Selbstverpflichtung ohne bindende Wirkung
Im Selbstbild der Schifffahrtsindustrie leisten Schiffe zwar schon heute einen Beitrag zum Klimaschutz – jedenfalls in Relation zu anderen Verkehrsträgern. „Das Seeschiff ist das wichtigste und CO2-ärmste Verkehrsmittel für den internationalen Warenaustausch“, heißt es etwa beim Verband Deutscher Reeder (VDR). Allerdings: Im weltweiten Frachtverkehr auf See geht nach wie vor nichts ohne fossile Brennstoffe mit entsprechenden klimaschädlichen Emissionen. Nach Daten der Internationalen Schifffahrts-Organisation IMO gehen 1.076 Millionen Tonnen Treibhausgas-Emissionen (2018) auf das Konto der Schifffahrt – laut IMO ein Anteil von 2,9 Prozent aller Treibhausgas-Emissionen weltweit. Die UN-Sonderorganisation mit ihren 174 Mitgliedsländern hat als Richtschnur vorgegeben, bis 2050 die Treibhausgasemissionen der Schifffahrt um mindestens 50 Prozent gegenüber 2008 zu drücken – allerdings ohne rechtlich bindende Maßnahmen festzuschreiben. Klimaneutralität wird bei der IMO für das Ende des Jahrhunderts angepeilt. „Die bislang beschlossenen Maßnahmen zur Verbesserung der Energieeffizienz und zur Erfassung der CO2-Emissionen aus dem Seeverkehr reichen nicht aus“, stellt das Bundesumweltministerium zur IMO-Strategie fest.
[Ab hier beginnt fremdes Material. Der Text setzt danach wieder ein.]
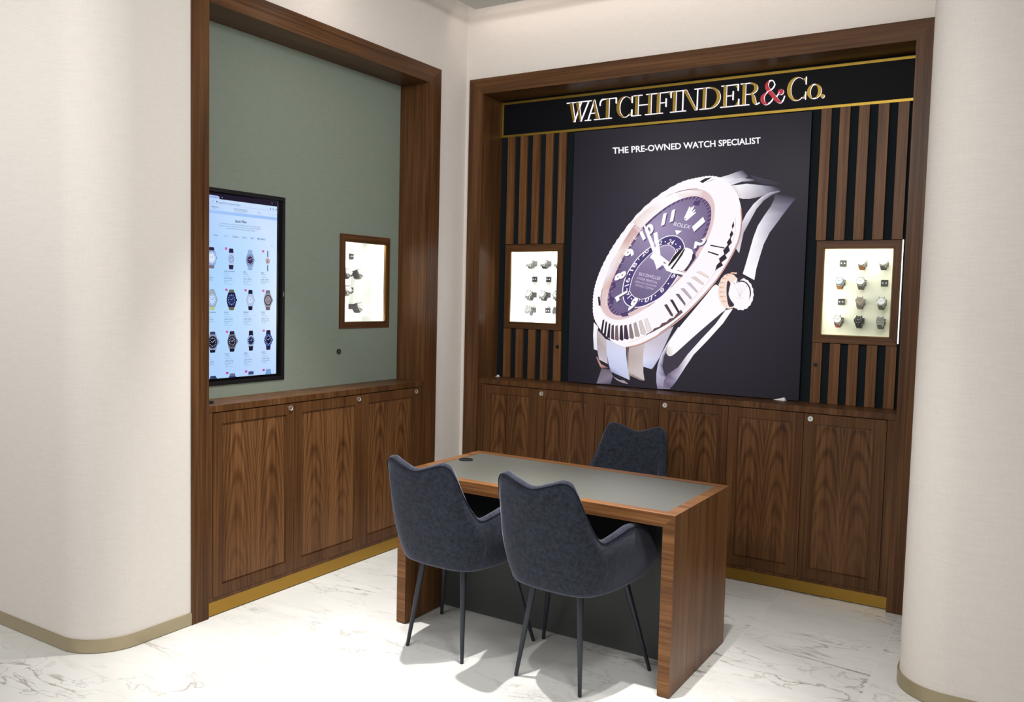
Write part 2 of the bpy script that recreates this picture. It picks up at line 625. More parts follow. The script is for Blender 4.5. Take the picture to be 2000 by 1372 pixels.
class Flat:
    """flat printed or displayed artwork: coloured polygons laid one over another on a plane"""

    def __init__(self, ax, val, step, out):
        self.ax, self.val, self.step, self.out = ax, val, step, out
        self.v, self.f, self.c, self.k = [], [], [], 0

    def layer(self):
        self.k += 1
        return self.k * self.step * self.out

    def _put(self, pts, cols, faces, d):
        n = len(self.v)
        for (a, b) in pts:
            p = px(a, b, self.ax, self.val)
            p['xyz'.index(self.ax)] += d
            self.v.append(tuple(p))
        for f in faces:
            self.f.append(tuple(i + n for i in f))
            self.c.append([cols[i] for i in f])

    def poly(self, pts, col, d=None):
        cols = col if isinstance(col, list) else [col] * len(pts)
        if len(pts) < 3:
            return
        tr = tessellate_polygon([[Vector((a, b, 0)) for a, b in pts]])
        self._put(pts, cols, tr, self.layer() if d is None else d)

    def ribbon(self, sections, d=None):
        """sections: (p, q, colour_p[, colour_q])"""
        pts, cols, fs = [], [], []
        for s in sections:
            pts += [s[0], s[1]]
            cols += [s[2], s[3] if len(s) > 3 else s[2]]
        for i in range(len(sections) - 1):
            fs += [(2 * i, 2 * i + 1, 2 * i + 3), (2 * i, 2 * i + 3, 2 * i + 2)]
        self._put(pts, cols, fs, self.layer() if d is None else d)

    def line(self, pts, w, col, closed=False, d=None):
        n = len(pts)
        out = []
        for i in range(n):
            a = pts[(i - 1) % n] if (i or closed) else pts[i]
            b = pts[(i + 1) % n] if (i < n - 1 or closed) else pts[i]
            dx, dy = b[0] - a[0], b[1] - a[1]
            l = math.hypot(dx, dy) or 1
            nx, ny = -dy / l * w / 2, dx / l * w / 2
            c = col[i] if isinstance(col, list) else col
            out.append(((pts[i][0] + nx, pts[i][1] + ny), (pts[i][0] - nx, pts[i][1] - ny), c))
        if closed:
            out.append(out[0])
        self.ribbon(out, d)

    def text(self, s, o, xv, yv, col, bold=0.0, d=None):
        """lettering spanning xv from o, capital height yv (all in pixels)"""
        vs, fs, w = text_shape(s, bold)
        pts = [(o[0] + x / w * xv[0] + y * yv[0], o[1] + x / w * xv[1] + y * yv[1]) for x, y in vs]
        self._put(pts, [col] * len(pts), fs, self.layer() if d is None else d)

    def build(self, name, mat, parent):
        me = bpy.data.meshes.new(name)
        me.from_pydata(self.v, [], self.f)
        ca = me.color_attributes.new('Col', 'FLOAT_COLOR', 'CORNER')
        i = 0
        for cs in self.c:
            for c in cs:
                ca.data[i].color = (*lin(c), 1)
                i += 1
        me.materials.append(mat)
        me.update()
        o = bpy.data.objects.new(name, me)
        COL.objects.link(o)
        o.parent = parent
        return o


_tc = {}


def text_shape(s, bold=0.0):
    """outline lettering in the built-in font, capital height 1, starting at x = 0"""
    if (s, bold) in _tc:
        return _tc[(s, bold)]
    t = bpy.data.curves.new('lettering', 'FONT')
    t.body = s
    t.size = 1
    t.resolution_u = 3
    t.offset = bold
    o = bpy.data.objects.new('lettering', t)
    COL.objects.link(o)
    bpy.context.view_layer.update()
    me = bpy.data.meshes.new_from_object(o.evaluated_get(bpy.context.evaluated_depsgraph_get()))
    vs = [(v.co.x, v.co.y) for v in me.vertices]
    fs = [tuple(p.vertices) for p in me.polygons]
    bpy.data.objects.remove(o)
    bpy.data.curves.remove(t)
    bpy.data.meshes.remove(me)
    H = 0.729
    x0 = min(v[0] for v in vs)
    w = max(v[0] for v in vs) - x0
    r = ([((x - x0) / H, y / H) for x, y in vs], fs, w / H)
    _tc[(s, bold)] = r
    return r


def spline(P, n=6, closed=False):
    out = []
    m = len(P)
    for i in range(m if closed else m - 1):
        g = (lambda k: P[k % m]) if closed else (lambda k: P[min(max(k, 0), m - 1)])
        p0, p1, p2, p3 = g(i - 1), g(i), g(i + 1), g(i + 2)
        for j in range(n):
            t = j / n
            out.append(tuple(0.5 * (2 * b + (c - a) * t + (2 * a - 5 * b + 4 * c - d) * t * t + (3 * b - a - 3 * c + d) * t ** 3)
                             for a, b, c, d in zip(p0, p1, p2, p3)))
    if not closed:
        out.append(tuple(P[-1]))
    return out

# ------------------------------------------------------------------ measures of the place (metres)
LY0, LY1, LZ = -2.096, -0.418, 2.940      # left niche opening (y, y, top)
LP, LB = 0.0094, -0.2244                  # its surround's face and its back wall (x)
BX0, BX1, BZ = 0.150, 2.763, 2.936        # back niche opening (x, x, top)
BP, BB = -0.0192, 0.225                   # its surround's face and its back wall (y)
CT = 1.043                                # counter height
DF = 1.008                                # top of the doors
CF_L, CF_B = 0.0, 0.0                     # cabinet fronts
SF = 0.200                                # face of slats, cases and lightbox
TOP = 3.75

# ------------------------------------------------------------------ setting
def struct(name, mb, mat, **k):
    return tag(mb.build(name, mat, **k), kind='structure')


m = MB().box(-4, 7, -9, 0.6, -0.05, 0)
struct('floor', m, M['marble'])
m = MB().box(0.235, 7, -9, -0.255, 3.4, 3.46)
struct('ceiling', m, M['ceiling'], bevel=0.004)
m = MB().box(-4, 7, -9, 0.6, TOP, TOP + 0.05)
struct('ceiling', m, M['ceiling'])

# left wall: flat face x = 0, a rounded outer corner near the viewer, then away to the left
def arc(cx, cy, r, a0, a1, n=24):
    return [(cx + r * math.cos(math.radians(a0 + (a1 - a0) * i / n)), cy + r * math.sin(math.radians(a0 + (a1 - a0) * i / n))) for i in range(n + 1)]


LW_path = [(0, LY0 - 0.0959)] + arc(-0.215, -2.475, 0.215, 0, -90) + [(-4, -2.69)]
m = MB()
sil = LW_path + [(-4, -2.3), (-0.3, -2.1919)]
m.prism(sil, lambda a, b, d: (a, b, d), 0, TOP)
m.box(-0.30, 0, LY0 - 0.0959, LY1 + 0.124, 3.0455, TOP)
m.box(-0.30, 0, LY1 + 0.124, 0.3, 0, TOP)
wl = struct('wall_left', m, M['wall'])
for p in wl.data.polygons:
    n = p.normal
    p.use_smooth = abs(n.z) < 0.1 and abs(n.x) > 0.02 and n.y < -0.02
# back wall round the back niche
m = MB()
m.box(0, BX0 - 0.1106, 0, 0.3, 0, TOP)
m.box(BX0 - 0.1106, BX1 + 0.104, 0, 0.3, 3.0383, TOP)
m.box(BX1 + 0.104, 3.2, 0, 0.3, 0, TOP)
struct('wall_back', m, M['wall'])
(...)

„Der erste Eindruck ist: Die EU will es schneller und besser machen“, sagt der für die Technik zuständige VSM-Geschäftsführer Ralf Sören Marquardt zu den Vorschlägen der EU-Kommission. „Das ist schon wirklich sportlich.“ Die wichtigsten Hebel: Ähnlich wie schon der Luftverkehr soll auch die Schifffahrt künftig für den CO2-Ausstoß Verschmutzungszertifikate vorweisen müssen. Das soll Anreize liefern, Emissionen so weit wie möglich zu reduzieren. Zudem stellt sich die Brüsseler Behörde in einer neuen maritimen Treibstoffrichtlinie (FuelEU Maritime) Mindestquoten für nachhaltige Treibstoffe vor – dort aus Sicht der maritimen Verbände ausdrücklich technologieoffen.

Derzeit ist nur LNG eine echte Alternative
Gegenwärtig kann ein Reeder, der ein Schiff bestellt, nur das ebenfalls fossile LNG als Alternative zu Schiffsdiesel wählen. LNG wird ein rund 15 bis 25 Prozent geringerer CO2-Ausstoß zugeschrieben. Für die Reederei Hapag-Lloyd, die vor kurzem erst ein Dutzend LNG-fähige Containerriesen bestellt hat, ist das Flüssiggas daher „derzeit der am besten geeignete Brennstoff auf dem Weg zur Emissionsfreiheit“.

Um den Klimawandel jenseits der fossilen Kraftstoffe zu schaffen, wird in den maritimen Branchen ein großes Spektrum an alternativen Antriebskonzepten und Treibstoffen diskutiert, dem eines gemein ist: Nichts ist wirklich marktreif oder für den breiten Praxiseinsatz verfügbar. VDR-Präsident Alfred Hartmann mahnt daher: „Ohne alternative Treibstoffe kann die Schifffahrt ihr Ziel, schnellstmöglich CO2-frei zu werden, nicht umsetzen.“

Diskutiert werden neben Wasserstoff und Ammoniak, Elektroantrieben und Bio-Kraftstoffen vor allem so genannte „E-fuels“ – beispielsweise Methanol, dessen Verbrennung zwar CO2 freisetzt, bei dessen Herstellung zuvor aber massenhaft CO2 gebunden wird, so dass ein neutraler Kreislauf entsteht. Die weltgrößte Containerreederei Maersk hat erst vor kurzem ein Containerschiff in Auftrag gegeben, das mit herkömmlichem Treibstoff oder Methanol betrieben werden kann. Die Stena Line ist seit mehreren Jahren mit der auf Methanolbetrieb umgerüsteten Großfähre „Stena Germanica“ unterwegs und spricht vom „Treibstoff der Zukunft“.